YAŞ İLERLEDİKÇE REKLAMLARA DİRENÇ ARTIYOR
Çalışma, yaş grupları arasında reklamlara karşı tutumda belirgin farklar olduğunu ortaya koydu. 7-9 yaş grubunda reklamlardan etkilenerek ürün isteme oranı yüzde 19,8 iken, 13-15 yaş grubunda bu oran yüzde 6,1’e düşüyor. Bu, yaş ilerledikçe reklamlara karşı direncin arttığını gösteriyor. Ancak, hiçbir yaş grubunda eleştirel medya okuryazarlığı oranı yüzde 50’yi geçemiyor, yani bilgi düzeyindeki farkındalık davranışsal bilince tam olarak dönüşmüyor.
Öte yandan araştırmaya göre, reklamlara ilgi yaşla birlikte azalıyor.
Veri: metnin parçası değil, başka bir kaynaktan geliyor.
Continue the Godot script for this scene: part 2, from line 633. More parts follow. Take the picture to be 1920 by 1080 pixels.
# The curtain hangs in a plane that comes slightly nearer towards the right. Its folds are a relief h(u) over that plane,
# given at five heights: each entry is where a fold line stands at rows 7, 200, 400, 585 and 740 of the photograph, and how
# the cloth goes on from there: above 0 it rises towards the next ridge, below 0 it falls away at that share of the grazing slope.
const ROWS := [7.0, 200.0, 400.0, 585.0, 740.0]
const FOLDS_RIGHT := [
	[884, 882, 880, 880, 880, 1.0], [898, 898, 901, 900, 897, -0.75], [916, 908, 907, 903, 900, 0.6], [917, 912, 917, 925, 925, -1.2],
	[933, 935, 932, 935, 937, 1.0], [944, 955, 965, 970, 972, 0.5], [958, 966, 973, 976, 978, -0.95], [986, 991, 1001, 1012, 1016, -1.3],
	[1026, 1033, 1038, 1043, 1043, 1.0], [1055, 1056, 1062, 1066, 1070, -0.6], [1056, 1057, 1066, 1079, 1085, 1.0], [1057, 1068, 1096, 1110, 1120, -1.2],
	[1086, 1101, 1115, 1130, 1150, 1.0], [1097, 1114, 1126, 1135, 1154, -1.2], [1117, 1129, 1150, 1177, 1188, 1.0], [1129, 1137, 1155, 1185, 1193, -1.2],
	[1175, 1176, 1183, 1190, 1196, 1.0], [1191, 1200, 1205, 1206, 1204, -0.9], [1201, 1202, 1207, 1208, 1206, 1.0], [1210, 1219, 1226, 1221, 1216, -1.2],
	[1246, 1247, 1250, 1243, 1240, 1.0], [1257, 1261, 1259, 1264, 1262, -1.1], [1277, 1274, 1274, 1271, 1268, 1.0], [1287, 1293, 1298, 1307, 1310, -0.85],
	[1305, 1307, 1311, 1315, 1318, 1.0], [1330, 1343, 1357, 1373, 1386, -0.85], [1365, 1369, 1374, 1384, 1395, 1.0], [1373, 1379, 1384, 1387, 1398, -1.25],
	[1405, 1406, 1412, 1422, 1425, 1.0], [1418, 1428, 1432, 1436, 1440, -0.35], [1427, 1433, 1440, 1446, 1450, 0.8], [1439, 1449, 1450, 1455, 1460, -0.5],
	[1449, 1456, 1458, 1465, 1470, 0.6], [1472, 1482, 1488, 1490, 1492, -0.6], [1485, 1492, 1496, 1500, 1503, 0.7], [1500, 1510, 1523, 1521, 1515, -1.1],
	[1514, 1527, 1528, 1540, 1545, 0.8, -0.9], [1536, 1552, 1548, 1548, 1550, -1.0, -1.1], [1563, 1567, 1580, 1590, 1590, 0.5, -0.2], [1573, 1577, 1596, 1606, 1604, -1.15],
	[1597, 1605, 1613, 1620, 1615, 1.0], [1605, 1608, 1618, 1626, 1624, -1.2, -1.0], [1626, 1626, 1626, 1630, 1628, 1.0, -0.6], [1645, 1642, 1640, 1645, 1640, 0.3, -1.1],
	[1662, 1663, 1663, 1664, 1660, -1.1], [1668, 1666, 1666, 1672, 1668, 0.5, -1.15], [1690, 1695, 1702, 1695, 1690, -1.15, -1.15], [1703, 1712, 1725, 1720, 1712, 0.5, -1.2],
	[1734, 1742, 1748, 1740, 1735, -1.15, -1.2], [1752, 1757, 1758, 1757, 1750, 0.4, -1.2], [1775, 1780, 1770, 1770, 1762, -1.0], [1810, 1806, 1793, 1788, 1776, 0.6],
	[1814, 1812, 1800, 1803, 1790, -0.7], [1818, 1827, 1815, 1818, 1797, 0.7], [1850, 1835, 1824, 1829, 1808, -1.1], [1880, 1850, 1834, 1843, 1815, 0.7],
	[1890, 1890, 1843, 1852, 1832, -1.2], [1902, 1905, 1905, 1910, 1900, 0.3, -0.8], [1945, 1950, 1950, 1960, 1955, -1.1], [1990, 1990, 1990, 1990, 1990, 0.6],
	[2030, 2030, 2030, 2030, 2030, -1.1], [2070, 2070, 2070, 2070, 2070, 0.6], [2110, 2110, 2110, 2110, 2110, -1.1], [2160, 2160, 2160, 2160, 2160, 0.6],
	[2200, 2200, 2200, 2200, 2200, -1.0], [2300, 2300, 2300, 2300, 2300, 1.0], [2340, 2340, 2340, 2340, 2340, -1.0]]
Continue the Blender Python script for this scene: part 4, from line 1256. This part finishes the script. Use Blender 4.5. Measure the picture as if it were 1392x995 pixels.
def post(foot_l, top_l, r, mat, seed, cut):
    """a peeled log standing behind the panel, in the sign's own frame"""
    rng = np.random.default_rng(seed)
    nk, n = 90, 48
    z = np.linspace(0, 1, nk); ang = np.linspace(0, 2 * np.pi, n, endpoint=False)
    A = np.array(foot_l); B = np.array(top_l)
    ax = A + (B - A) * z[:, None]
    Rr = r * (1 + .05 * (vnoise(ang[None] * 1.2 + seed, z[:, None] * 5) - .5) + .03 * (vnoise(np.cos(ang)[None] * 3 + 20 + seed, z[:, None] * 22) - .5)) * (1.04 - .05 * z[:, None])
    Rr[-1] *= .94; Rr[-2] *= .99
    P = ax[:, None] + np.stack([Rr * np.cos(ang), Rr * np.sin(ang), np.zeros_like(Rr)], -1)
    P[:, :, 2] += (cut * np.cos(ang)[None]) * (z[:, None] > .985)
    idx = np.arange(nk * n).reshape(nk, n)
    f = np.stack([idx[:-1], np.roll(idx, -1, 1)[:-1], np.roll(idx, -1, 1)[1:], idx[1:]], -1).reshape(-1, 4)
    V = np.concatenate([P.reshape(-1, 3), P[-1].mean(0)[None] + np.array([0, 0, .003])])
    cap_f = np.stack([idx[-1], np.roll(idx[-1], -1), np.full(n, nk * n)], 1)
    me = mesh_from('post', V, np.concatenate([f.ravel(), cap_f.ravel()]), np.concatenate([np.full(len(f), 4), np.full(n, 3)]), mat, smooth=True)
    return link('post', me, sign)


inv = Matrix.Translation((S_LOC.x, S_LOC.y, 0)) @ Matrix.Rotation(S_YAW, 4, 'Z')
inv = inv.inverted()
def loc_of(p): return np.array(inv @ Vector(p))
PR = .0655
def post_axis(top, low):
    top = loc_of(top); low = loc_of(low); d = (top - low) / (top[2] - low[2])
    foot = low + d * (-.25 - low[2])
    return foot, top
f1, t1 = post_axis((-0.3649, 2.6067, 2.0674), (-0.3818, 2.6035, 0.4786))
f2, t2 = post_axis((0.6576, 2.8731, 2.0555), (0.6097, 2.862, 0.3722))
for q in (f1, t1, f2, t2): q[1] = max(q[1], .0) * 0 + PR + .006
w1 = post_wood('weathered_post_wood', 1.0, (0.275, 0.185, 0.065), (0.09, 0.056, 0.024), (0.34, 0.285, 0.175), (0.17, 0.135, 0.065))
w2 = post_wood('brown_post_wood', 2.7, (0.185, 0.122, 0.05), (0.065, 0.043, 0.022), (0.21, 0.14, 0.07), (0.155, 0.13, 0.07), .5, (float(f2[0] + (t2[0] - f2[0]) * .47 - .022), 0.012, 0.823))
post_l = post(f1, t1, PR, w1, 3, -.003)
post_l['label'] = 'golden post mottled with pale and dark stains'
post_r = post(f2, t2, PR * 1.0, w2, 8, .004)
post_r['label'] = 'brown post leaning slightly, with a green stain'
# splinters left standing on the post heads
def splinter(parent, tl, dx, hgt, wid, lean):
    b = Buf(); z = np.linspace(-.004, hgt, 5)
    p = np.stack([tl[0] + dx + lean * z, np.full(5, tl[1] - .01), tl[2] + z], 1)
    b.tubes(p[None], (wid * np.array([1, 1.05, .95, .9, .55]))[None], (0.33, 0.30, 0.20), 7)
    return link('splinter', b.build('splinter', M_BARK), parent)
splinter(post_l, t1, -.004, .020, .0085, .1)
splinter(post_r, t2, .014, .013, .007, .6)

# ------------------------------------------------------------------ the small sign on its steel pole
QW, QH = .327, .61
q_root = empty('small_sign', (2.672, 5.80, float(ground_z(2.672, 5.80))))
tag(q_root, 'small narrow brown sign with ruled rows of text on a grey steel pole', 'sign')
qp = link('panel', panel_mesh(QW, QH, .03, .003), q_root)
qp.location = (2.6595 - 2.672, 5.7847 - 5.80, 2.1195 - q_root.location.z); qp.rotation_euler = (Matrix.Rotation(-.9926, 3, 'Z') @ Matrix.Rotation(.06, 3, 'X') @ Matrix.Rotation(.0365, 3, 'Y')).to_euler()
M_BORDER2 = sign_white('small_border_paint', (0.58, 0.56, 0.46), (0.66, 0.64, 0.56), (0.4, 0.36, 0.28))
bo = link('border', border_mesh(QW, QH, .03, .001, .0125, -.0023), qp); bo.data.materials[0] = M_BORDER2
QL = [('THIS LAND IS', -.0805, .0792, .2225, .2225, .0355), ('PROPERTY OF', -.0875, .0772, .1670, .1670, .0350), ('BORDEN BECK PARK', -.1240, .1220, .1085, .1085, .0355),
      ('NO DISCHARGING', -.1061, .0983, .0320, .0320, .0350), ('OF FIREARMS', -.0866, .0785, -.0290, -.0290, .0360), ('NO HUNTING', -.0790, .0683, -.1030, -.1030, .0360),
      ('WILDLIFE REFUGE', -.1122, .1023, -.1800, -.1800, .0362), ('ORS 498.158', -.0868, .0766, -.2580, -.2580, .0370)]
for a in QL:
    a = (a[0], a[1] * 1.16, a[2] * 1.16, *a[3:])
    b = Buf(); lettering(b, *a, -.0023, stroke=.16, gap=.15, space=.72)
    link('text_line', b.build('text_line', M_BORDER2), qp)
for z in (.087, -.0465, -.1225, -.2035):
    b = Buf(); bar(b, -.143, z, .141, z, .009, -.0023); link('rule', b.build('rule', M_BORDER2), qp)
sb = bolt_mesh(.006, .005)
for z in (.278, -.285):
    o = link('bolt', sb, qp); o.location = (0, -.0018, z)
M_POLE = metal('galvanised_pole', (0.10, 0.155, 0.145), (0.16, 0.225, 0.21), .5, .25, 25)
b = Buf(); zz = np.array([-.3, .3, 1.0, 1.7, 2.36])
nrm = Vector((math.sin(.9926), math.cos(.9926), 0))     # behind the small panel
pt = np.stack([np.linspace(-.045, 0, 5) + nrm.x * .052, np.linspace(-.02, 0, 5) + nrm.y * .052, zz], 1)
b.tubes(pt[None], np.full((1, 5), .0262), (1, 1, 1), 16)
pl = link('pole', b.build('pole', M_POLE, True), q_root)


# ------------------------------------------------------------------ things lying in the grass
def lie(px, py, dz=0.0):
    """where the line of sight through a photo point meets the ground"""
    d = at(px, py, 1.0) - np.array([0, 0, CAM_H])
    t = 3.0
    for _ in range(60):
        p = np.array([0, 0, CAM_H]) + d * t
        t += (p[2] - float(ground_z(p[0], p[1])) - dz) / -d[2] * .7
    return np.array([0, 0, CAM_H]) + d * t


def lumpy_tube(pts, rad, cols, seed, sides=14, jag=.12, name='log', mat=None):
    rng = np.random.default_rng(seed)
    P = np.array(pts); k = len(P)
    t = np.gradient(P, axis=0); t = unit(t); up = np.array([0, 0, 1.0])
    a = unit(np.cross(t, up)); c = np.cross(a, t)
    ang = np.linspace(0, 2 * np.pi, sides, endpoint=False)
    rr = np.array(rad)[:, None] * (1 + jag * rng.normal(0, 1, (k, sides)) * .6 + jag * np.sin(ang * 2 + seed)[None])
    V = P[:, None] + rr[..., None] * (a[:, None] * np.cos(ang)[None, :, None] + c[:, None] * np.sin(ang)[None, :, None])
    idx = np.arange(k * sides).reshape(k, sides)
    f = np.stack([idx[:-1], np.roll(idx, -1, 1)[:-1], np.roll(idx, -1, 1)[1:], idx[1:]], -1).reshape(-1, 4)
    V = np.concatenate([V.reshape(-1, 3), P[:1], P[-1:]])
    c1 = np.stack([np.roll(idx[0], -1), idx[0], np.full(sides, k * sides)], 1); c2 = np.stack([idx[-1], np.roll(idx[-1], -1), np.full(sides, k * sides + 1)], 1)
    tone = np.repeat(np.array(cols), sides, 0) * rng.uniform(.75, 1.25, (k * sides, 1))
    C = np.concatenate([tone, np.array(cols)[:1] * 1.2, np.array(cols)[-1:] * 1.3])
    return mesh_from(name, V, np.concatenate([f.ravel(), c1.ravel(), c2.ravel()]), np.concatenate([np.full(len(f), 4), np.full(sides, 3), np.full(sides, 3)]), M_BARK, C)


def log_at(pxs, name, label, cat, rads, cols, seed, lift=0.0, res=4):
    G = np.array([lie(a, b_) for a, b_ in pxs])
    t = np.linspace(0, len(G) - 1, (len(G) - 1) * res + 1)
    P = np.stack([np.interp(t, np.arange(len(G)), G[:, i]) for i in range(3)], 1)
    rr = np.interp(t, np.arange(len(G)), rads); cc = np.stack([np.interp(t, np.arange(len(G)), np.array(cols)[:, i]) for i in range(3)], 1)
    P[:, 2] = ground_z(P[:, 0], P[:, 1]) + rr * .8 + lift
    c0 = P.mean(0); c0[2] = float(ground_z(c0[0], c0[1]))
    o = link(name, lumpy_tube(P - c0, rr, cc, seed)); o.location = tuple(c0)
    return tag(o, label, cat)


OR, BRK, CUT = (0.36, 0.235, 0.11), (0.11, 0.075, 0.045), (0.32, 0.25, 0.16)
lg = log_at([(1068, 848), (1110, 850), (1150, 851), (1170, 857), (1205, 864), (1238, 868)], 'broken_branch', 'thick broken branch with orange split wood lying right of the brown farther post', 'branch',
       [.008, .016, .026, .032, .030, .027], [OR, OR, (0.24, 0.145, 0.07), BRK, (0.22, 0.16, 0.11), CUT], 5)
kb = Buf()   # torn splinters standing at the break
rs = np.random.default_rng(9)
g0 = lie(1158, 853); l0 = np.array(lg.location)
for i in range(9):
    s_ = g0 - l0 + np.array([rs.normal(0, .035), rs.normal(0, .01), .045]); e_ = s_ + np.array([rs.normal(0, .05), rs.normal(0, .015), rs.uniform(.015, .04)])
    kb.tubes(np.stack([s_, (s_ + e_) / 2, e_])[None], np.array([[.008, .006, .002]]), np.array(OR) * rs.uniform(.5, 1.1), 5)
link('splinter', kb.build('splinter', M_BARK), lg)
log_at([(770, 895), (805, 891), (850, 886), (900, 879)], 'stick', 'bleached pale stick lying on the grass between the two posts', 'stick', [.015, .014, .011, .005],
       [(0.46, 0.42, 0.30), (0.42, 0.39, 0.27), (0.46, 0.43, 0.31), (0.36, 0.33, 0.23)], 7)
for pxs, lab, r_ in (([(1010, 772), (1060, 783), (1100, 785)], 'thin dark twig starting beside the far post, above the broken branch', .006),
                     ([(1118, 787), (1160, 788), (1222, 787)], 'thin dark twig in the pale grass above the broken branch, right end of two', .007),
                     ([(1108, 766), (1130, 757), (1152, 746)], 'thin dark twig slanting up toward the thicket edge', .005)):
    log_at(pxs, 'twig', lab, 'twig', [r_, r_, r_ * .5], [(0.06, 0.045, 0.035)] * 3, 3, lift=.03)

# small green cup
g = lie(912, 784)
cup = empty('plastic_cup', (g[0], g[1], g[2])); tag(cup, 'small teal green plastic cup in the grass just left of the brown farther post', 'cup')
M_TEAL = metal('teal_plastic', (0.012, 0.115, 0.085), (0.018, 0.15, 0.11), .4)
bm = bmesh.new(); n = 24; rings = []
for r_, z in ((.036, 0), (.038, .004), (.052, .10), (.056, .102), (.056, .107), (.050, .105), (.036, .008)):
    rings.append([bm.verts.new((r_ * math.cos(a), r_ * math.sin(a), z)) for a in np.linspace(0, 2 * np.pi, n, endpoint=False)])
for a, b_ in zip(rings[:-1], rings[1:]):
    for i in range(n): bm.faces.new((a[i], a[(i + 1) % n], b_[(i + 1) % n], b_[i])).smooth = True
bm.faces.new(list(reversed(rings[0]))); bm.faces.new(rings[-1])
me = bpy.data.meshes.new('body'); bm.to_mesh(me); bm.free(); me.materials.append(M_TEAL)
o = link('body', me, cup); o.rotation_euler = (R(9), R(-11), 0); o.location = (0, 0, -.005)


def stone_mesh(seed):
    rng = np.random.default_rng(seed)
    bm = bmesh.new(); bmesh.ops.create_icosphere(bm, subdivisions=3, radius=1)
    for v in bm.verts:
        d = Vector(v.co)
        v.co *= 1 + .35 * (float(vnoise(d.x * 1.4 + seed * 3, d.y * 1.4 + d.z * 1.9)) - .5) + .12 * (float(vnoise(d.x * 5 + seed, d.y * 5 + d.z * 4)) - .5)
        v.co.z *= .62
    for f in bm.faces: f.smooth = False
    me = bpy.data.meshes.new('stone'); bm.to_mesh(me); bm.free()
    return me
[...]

Özellikle influencer içerikleri ve oyun içi tanıtımlar gibi karmaşık formatlar, çocukların reklam ile içeriği ayırt etmesini zorlaştırıyor. Ancak zamanla bu tür reklamlara karşı duyarsızlık geliştiği gözlemlendi. Bu durum, reklam sektörünün çocukların ilgisini kaybetme riskiyle karşı karşıya olduğunu ortaya koyuyor.